Thomas Ptacek, founder of application security consulting firm Matasano Security, defined vulnerability research as analyzing software for holes that attackers could take advantage of before the product is deployed, using techniques such as reverse engineering and source-code auditing. Software vendors and many enterprises have teams of engineers in house to perform this testing, or rely on third parties such as the panelists’ companies that specialize in finding vulnerabilities.
The benefit of this testing is being able to avoid the damage an attacker could cause by fixing software problems before implementation.
“If you don’t find the problems, someone [else] will find the problems,” said Chris Wysopal, co-founder of Veracode. “If you leave crumbs on the floor the ants are going to show up. That’s a huge liability … for your company.”
For software built in-house, vulnerability testing should be part of the software development life cycle, not an afterthought, Wysopal said.

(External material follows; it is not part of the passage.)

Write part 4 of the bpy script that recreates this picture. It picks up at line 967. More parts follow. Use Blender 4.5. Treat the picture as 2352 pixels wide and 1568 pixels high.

“Threat modeling to find out what are the weakest parts and easiest attack vectors [of an application] is what people should do when designing software; you find the weak points through threat modeling then start reverse engineering,” he said.
Simply using tools that scan for vulnerabilities is not enough, the panelists agreed.
“Scanning tools can reduce the amount of time you spend [analyzing the code] manually, but if you care about the security of the application … you need to go deep and augment the scanner,” says Ptacek. “The place of the scanner is to accelerate testing, but you can’t rely on them.”